Key issues in building a common ecommerce platform (not exhaustive) –

·Apart from multi currency, multi lingual support, there will be conflicting business requirements and decision has to be taken to build either as a part of template or build it as country specific. However it should be noted that a large part of the effort going into building country specific requirements means that it will difficult to manage future releases and high cost of maintenance

·While the back end business processes can be common and fairly easier to build such an engine (covering order management, inventory, fulfillment/wms) the front end ecommerce, customer services will likely to be quite different. However the approach to build the front end must consider common building blocks (search, shopping cart management, inventory look up, reservation, customer registration, order status etc). Package stack will likely to be the default option even for front end

·As mentioned earlier integrations can be quite complex. However one thumb rule to be followed is – ecommerce platform has to define the way the data exchange will happen with external system and not the other way.

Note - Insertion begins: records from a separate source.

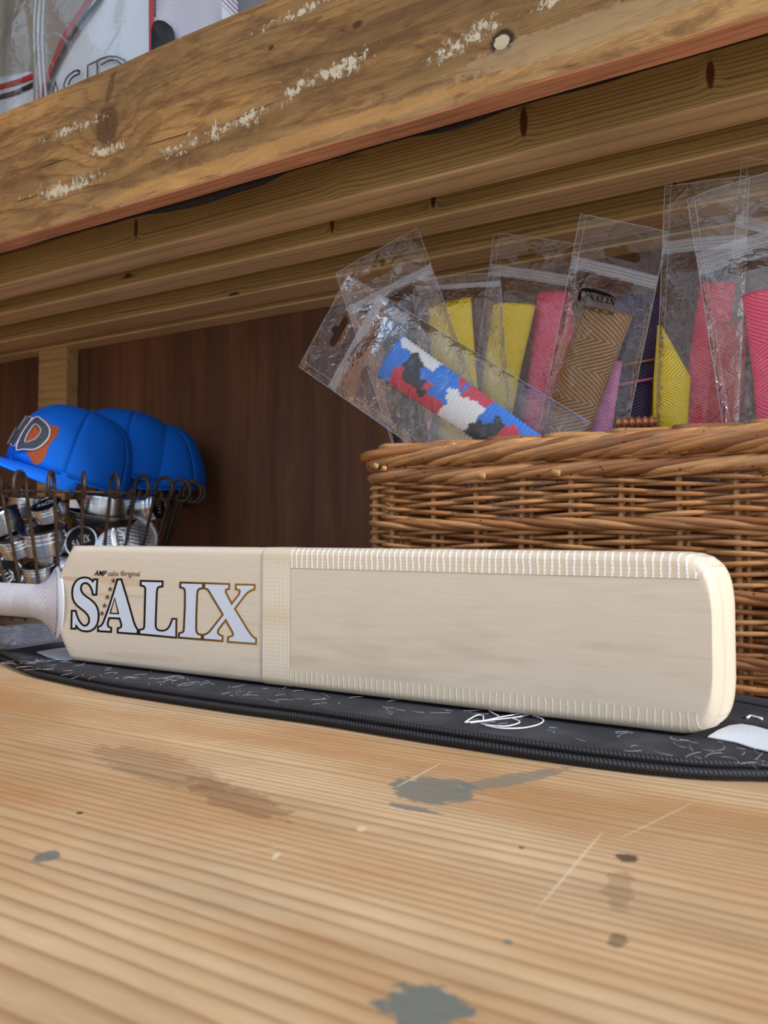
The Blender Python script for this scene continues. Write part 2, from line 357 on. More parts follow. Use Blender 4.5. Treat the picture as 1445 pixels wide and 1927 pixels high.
M_post = wood('pine_post', C(186, 152, 100), C(120, 84, 44), pith=(.4, 0), pitch=.01, face='XZ')
t = NT('red_plywood'); X, Y, Z = t.pos()
n1 = t.noise(t.comb(t.mth('MULTIPLY', X, 26), t.mth('MULTIPLY', Y, 26), t.mth('MULTIPLY', Z, 1.6)), 1.0, 5, .65, .5)
n2 = t.noise(t.comb(t.mth('MULTIPLY', X, 5), 0.0, t.mth('MULTIPLY', Z, 3)), 1.0, 3, .5, 1.0)
n3 = t.noise(t.comb(t.mth('MULTIPLY', X, 240), 0.0, t.mth('MULTIPLY', Z, 9)), 1.0, 3)
c = t.ramp(n1, [(.25, C(74, 46, 28)), (.5, C(104, 66, 42)), (.75, C(130, 86, 56))])
c = t.mix(.6, c, t.ramp(n2, [(.3, .7), (.7, 1.2)]), 'MULTIPLY'); c = t.mix(.35, c, t.ramp(n3, [(.35, .6), (.6, 1.1)]), 'MULTIPLY')
t.base(c); t.rough(.62); t.bump(n3, .15, .0005); M_ply = t.m
M_black = plain('black_membrane', C(20, 20, 22), .5)
M_ground = plain('pale_gravel_ground', C(222, 212, 196), .9, var=.2, scale=30)
M_roof = plain('roof_boarding', C(120, 90, 60), .8, var=.15, scale=12)

# ------------------------------------------------------------------ the shed (setting)
def slab(name, x0, x1, y0, y1, z0, z1, m, kind='structure', bev=.0):
    o = MB().box(x0, x1, y0, y1, z0, z1).build(name, m)
    if kind: o['kind'] = kind
    if bev: bevel(o, bev)
    return o
WX0, WX1, WY = -1.485, 1.5, .985
slab('floor', -6, 6, -7, 3.0, -.95, -.90, M_ground)
slab('wall_back', WX0-.02, WX1, WY, WY+.018, -.90, 1.35, M_ply)
slab('wall_left', WX0-.02, WX0, -.95, WY, -.90, 1.35, M_ply)
slab('ceiling', WX0-.02, WX1, .38, WY+.018, 1.35, 1.37, M_roof)
slab('trim_1', -1.296, -1.212, WY-.03, WY-.0005, -.90, 1.35, M_post, bev=.002)

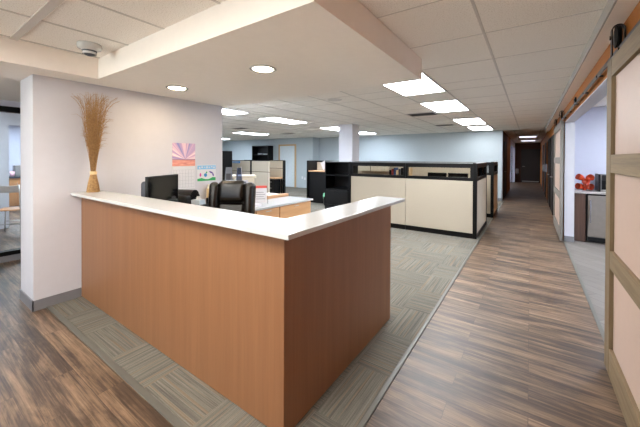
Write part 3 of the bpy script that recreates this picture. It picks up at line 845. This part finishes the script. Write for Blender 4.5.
# left cubicle group
t = thing('cubicle_partition', 'beige tiled cubicle partition with a small blue sign, behind the black chair', 'partition', (-8.5, 7.2, 0), 0, 'cubicle partitions')
seams = [-10.2, -9.3, -7.87, -7.02]
for k in range(3):
    a, b_ = seams[k] + .02, seams[k + 1] - .02
    B().box(a, b_, 7.195, 7.255, .10, 1.0, .006).build('fabric_panel', 'panel fabric', t)
    B().box(a, b_, 7.195, 7.255, 1.015, 1.37, .006).build('fabric_panel', 'panel fabric', t)
f = B()
f.box(-10.2, -7.02, 7.20, 7.25, .007, .10); f.box(-10.2, -7.02, 7.20, 7.25, 1.37, 1.39); f.box(-10.2, -7.02, 7.205, 7.245, 1.0, 1.015)
for x in seams[:-1]: f.box(x - .035, x + .035, 7.185, 7.26, .007, 1.39)
f.build('frame', 'black metal', t)
t = thing('cubicle_sign', 'small blue sign on the left cubicle partition', 'sign', (-8.3, 7.19, 1.33))
B().box(-8.91, -8.43, 7.185, 7.194, 1.285, 1.36).build('board', 'blue ink', t)
b = B()
for k in range(5): b.box(-8.83 + k * .07, -8.785 + k * .07, 7.182, 7.186, 1.31, 1.337)
b.build('lettering', 'white paper', t)
t = thing('cubicle_partition', 'beige inner partition behind the small black file cabinet', 'partition', (-8.5, 8.4, 0), 0, 'cubicle partitions')
B().box(-9.6, -7.47, 8.40, 8.46, .08, 1.08, .006).build('fabric_panel', 'panel fabric', t)
B().box(-9.6, -7.47, 8.40, 8.46, 1.095, 1.37, .006).build('fabric_panel', 'panel fabric', t)
f = B(); f.box(-9.6, -7.47, 8.41, 8.45, .007, .08); f.box(-9.6, -7.47, 8.41, 8.45, 1.08, 1.095); f.box(-9.6, -7.42, 8.40, 8.46, 1.37, 1.392); f.box(-7.47, -7.42, 8.36, 8.47, .007, 1.37)
f.build('frame', 'black metal', t)
t = thing('desk', 'maple topped desk in the left cubicle above the black file cabinet', 'desk', (-8.3, 8.1, 0))
B().box(-9.4, -7.48, 7.98, 8.39, .72, .76, .004).build('desktop', 'maple edge', t)
B().box(-9.38, -9.34, 7.88, 8.38, .007, .72).build('leg', 'black metal', t)
B().box(-7.53, -7.50, 8.34, 8.38, .007, .72).build('leg', 'black metal', t)
t = thing('file_cabinet', 'small black three-drawer file cabinet under the left cubicle desk', 'cabinet', (-7.9, 8.1, 0))
B().box(-7.95, -7.57, 8.04, 8.36, .01, .70, .004).build('body', 'black plastic', t)
for k in range(3):
    z = .04 + k * .22; q = B().box(-7.93, -7.59, 8.025, 8.04, z, z + .205, .003).build('drawer', 'black plastic', t)
    B().box(-7.82, -7.70, 8.015, 8.025, z + .11, z + .13, .002).build('handle', 'steel', q)
t = thing('tall_cabinet', 'tall black cabinet rising behind the brochure stand', 'cabinet', (-8.3, 6.6, 0))
B().box(-8.95, -8.55, 6.45, 6.95, .007, 1.71, .006).build('body', 'black metal', t)
for s in (0, 1): 
    q = B().box(-8.94 + s * .2, -8.76 + s * .2, 6.435, 6.45, .05, 1.69, .004).build('door', 'black metal', t)
    B().cyl((-8.77 + s * .04, 6.43, .85), (-8.77 + s * .04, 6.43, 1.0), .006, 8).build('handle', 'steel', q)
# bookcase on the far wall
t = thing('bookcase', 'tall black bookcase against the far blue wall', 'bookcase', (-11.6, 11.3, 0))
b = B(); X0, X1 = -12.4, -11.2
b.box(X0, X0 + .04, 11.4, 11.79, .007, 2.12); b.box(X1 - .04, X1, 11.4, 11.79, .007, 2.12); b.box(X0, X1, 11.76, 11.79, .007, 2.12); b.box(X0, X1, 11.4, 11.79, 2.08, 2.12)
b.build('carcass', 'black metal', t)
for z in (.05, .45, .9, 1.25, 1.62): B().box(X0 + .04, X1 - .04, 11.42, 11.76, z, z + .03).build('shelf', 'black metal', t)
tag(B().box(-12.05, -11.8, 11.5, 11.7, 1.651, 1.72, .01).build('storage_box', 'grey ink', None), 'small grey box on a shelf of the black bookcase', 'box')
t = thing('document_box', 'pale paper holder on a shelf of the black bookcase', 'box', (-11.55, 11.6, 1.66))
B().box(-11.65, -11.45, 11.5, 11.7, 1.651, 1.69, .01).build('body', 'white paper', t)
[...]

·If the approach (common template and roll out) has to be successful, the roll out has to be faster and even simultaneous rollout must be considered. Otherwise country priorities will overtake the acceptability of common platform  may become a huge challenge

·Security, compliance requirements may vary and standardization in such areas will be complex

Recent trend clearly indicates ecommerce solution building is clearly moving away from ground up development (bespoke) since this approach may work in short term but as a long term solution it has many limitations especially for the organizations that are aggressively looking newer business lines for growth and global expansion.  Selection of best suited package stack and then building a common ecommerce platform will likely to emerge as a best long term strategy.